**What you are asked to do**.
Leaving the pictures aside, transcribe every line below exactly.
────────────────────
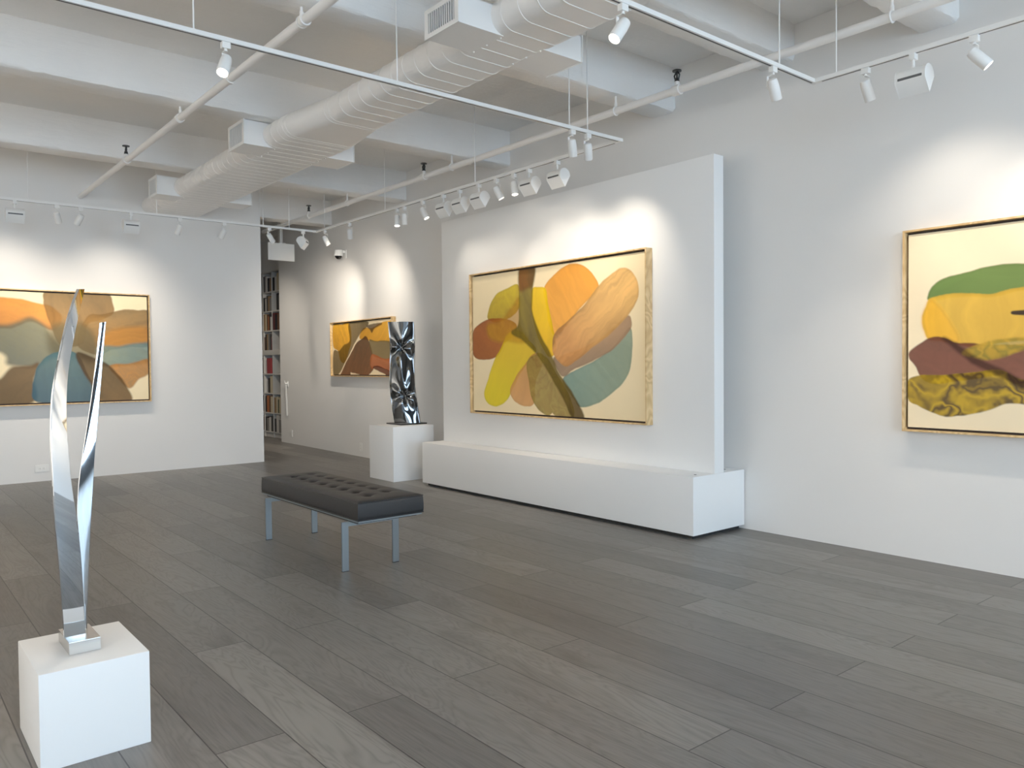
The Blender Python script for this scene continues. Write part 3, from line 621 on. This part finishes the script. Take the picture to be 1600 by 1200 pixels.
for (y0, y1, xa, xi, xj, xb, za, zb) in ((3.83, 4.17, 2.775, 3.12, 3.45, 3.79, 3.429, 3.60), (7.115, 7.48, 2.74, 3.035, 3.55, 3.845, 3.429, 3.648), (9.80, 10.13, 2.73, 3.03, 3.55, 3.85, 3.429, 3.648)):
    for s, x, x2 in ((-1, xa, xi), (1, xb, xj)):
        lo, hi = sorted((x, x2))
        b = MB().box(lo, hi, y0, y1, za, zb, .002).build('outlet_box', M['plinth'], t)
        a, c = sorted((x, x+s*.008)); g = MB()
        g.box(a, c, y0-.010, y1+.010, za-.004, za+.024).box(a, c, y0-.010, y1+.010, zb-.024, zb+.004)
        g.box(a, c, y0-.010, y0+.03, za+.022, zb-.022).box(a, c, y1-.03, y1+.010, za+.022, zb-.022)
        n = 12
        for i in range(n):
            yy = y0+.034+(y1-y0-.068)*(i+.5)/n; g.box(a, c, yy-.003, yy+.003, za+.022, zb-.022)
        g.build('grille', M['fixture'], b)
        a, c = sorted((x+s*.0015, x-s*.003))
        MB().box(a, c, y0+.03, y1-.03, za+.022, zb-.022).build('grille_opening', M['grille'], b)
        for i in range(3):
            yy = y0+.03+(y1-y0-.06)*i/2; MB().sphere((x2, yy, za-.001), .006).build('rivet', M['fixture'], b, 60)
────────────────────
**Response to the exercise**.
The Blender Python script for this scene continues. Write part 3, from line 621 on. This part finishes the script. Take the picture to be 1600 by 1200 pixels.
for (y0, y1, xa, xi, xj, xb, za, zb) in ((3.83, 4.17, 2.775, 3.12, 3.45, 3.79, 3.429, 3.60), (7.115, 7.48, 2.74, 3.035, 3.55, 3.845, 3.429, 3.648), (9.80, 10.13, 2.73, 3.03, 3.55, 3.85, 3.429, 3.648)):
    for s, x, x2 in ((-1, xa, xi), (1, xb, xj)):
        lo, hi = sorted((x, x2))
        b = MB().box(lo, hi, y0, y1, za, zb, .002).build('outlet_box', M['plinth'], t)
        a, c = sorted((x, x+s*.008)); g = MB()
        g.box(a, c, y0-.010, y1+.010, za-.004, za+.024).box(a, c, y0-.010, y1+.010, zb-.024, zb+.004)
        g.box(a, c, y0-.010, y0+.03, za+.022, zb-.022).box(a, c, y1-.03, y1+.010, za+.022, zb-.022)
        n = 12
        for i in range(n):
            yy = y0+.034+(y1-y0-.068)*(i+.5)/n; g.box(a, c, yy-.003, yy+.003, za+.022, zb-.022)
        g.build('grille', M['fixture'], b)
        a, c = sorted((x+s*.0015, x-s*.003))
        MB().box(a, c, y0+.03, y1-.03, za+.022, zb-.022).build('grille_opening', M['grille'], b)
        for i in range(3):
            yy = y0+.03+(y1-y0-.06)*i/2; MB().sphere((x2, yy, za-.001), .006).build('rivet', M['fixture'], b, 60)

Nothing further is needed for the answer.